▶ [Material provided]:
******************************
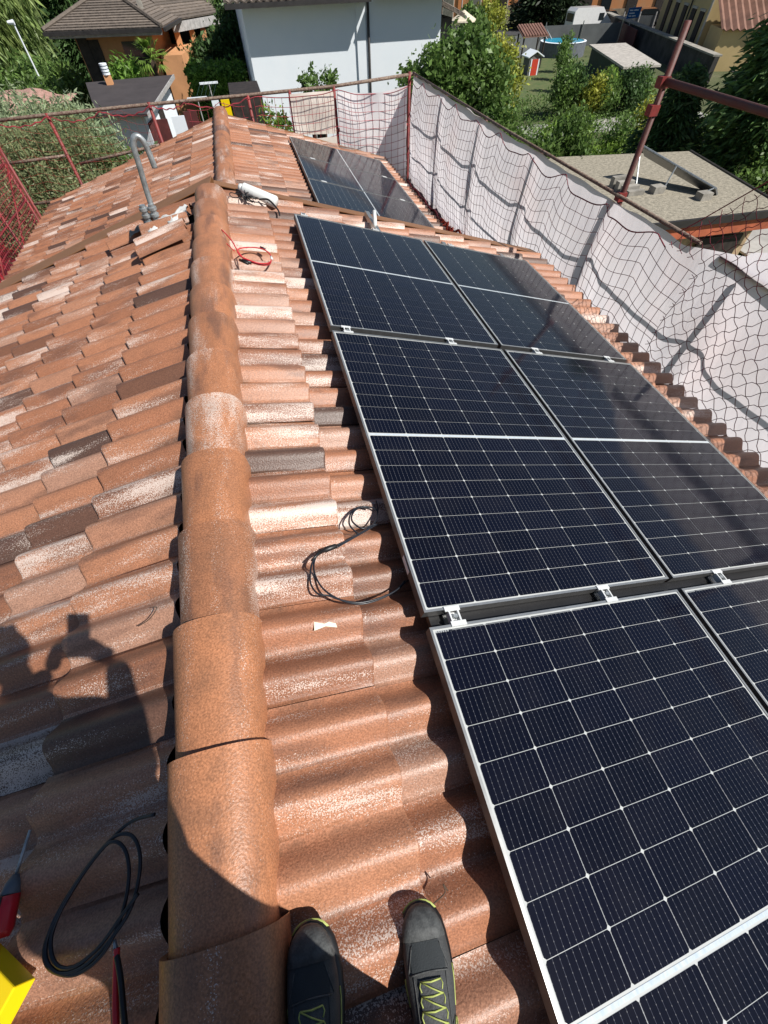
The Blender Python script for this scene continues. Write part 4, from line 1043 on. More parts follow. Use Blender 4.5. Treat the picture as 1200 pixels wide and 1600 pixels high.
    part('tongue', MB().grid(rows), M['shoe_toe'], parent, True)
    lc = MB(); up = Vector((0, 0, 0.0065))
    for k in range(5):
        t = 0.110 + 0.019 * k; wv = 0.021 + 0.001 * k
        lc.tube([top(t, -wv) + up * .6, top(t + .001, 0) + up * 1.1, top(t, wv) + up * .6], 0.0016, 5)
        lc.tube([top(t, -wv) + up * .7, top(t + .009, 0) + up * 1.4, top(t + .016, wv * .7) + up, top(t + .019, wv) + up * .6], 0.0014, 5)
        if k < 4:
            lc.tube([top(t, wv) + up * .6, top(t + .007, wv + .003) + up * .5, top(t + .014, wv) + up * .6], 0.0014, 5)
            lc.tube([top(t, -wv) + up * .6, top(t + .007, -wv - .003) + up * .5, top(t + .014, -wv) + up * .6], 0.0014, 5)
    lc.tube(catmull([top(0.195, 0.0) + up * 1.5, top(0.185, 0.03) + up * 2.2, top(0.165, 0.042) + up, top(0.18, 0.04) + up * 2, top(0.198, 0.015) + up * 2], 5), 0.0013, 5)
    part('lace', lc, M['lime'], parent, True)
    for x, t0, t1 in ((0.049, 0.10, 0.16), (-0.049, 0.11, 0.15)):
        sl_ = MB(); sl_.tube([C_(t, bend(t) + x * np.interp(t, ts, wd) / .0515) + Vector((0, 0, 0.045)) for t in np.linspace(t0, t1, 5)], 0.0016, 5)
        part('side_piping', sl_, M['lime'], parent, True)

per = thing('person', 'person in dark grey work shoes with lime laces, casting the long shadow', 'person', (0.26, -0.25, 0.0))
TL = Vector((0.164, -0.012, 0.014)); TRr = Vector((0.402, -0.048, -0.056))
shoe(per, TL, 0.06, -0.10, 0, 'left'); shoe(per, TRr, 0.13, -0.14, 0, 'right')
def skin_mesh(name, verts, edges, radii, mat, parent, root=0, lv=2):
    me = bpy.data.meshes.new(name); pw = wl(parent)
    me.from_pydata([Vector(v) - pw for v in verts], edges, []); me.materials.append(mat)
    o = link(name, me, parent)
    md = o.modifiers.new('skin', 'SKIN'); md.use_smooth_shade = True
    for i, r_ in enumerate(radii):
        sv = me.skin_vertices[0].data[i]; sv.radius = r_ if isinstance(r_, tuple) else (r_, r_); sv.use_root = (i == root)
    sb_ = o.modifiers.new('sub', 'SUBSURF'); sb_.levels = lv; sb_.render_levels = lv
    return o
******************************
▶ [Task]: Gather each line holding the string "part".

▶ [Answer to the task]:
The Blender Python script for this scene continues. Write part 4, from line 1043 on. More parts follow. Use Blender 4.5. Treat the picture as 1200 pixels wide and 1600 pixels high.
    part('tongue', MB().grid(rows), M['shoe_toe'], parent, True)
    part('lace', lc, M['lime'], parent, True)
        part('side_piping', sl_, M['lime'], parent, True)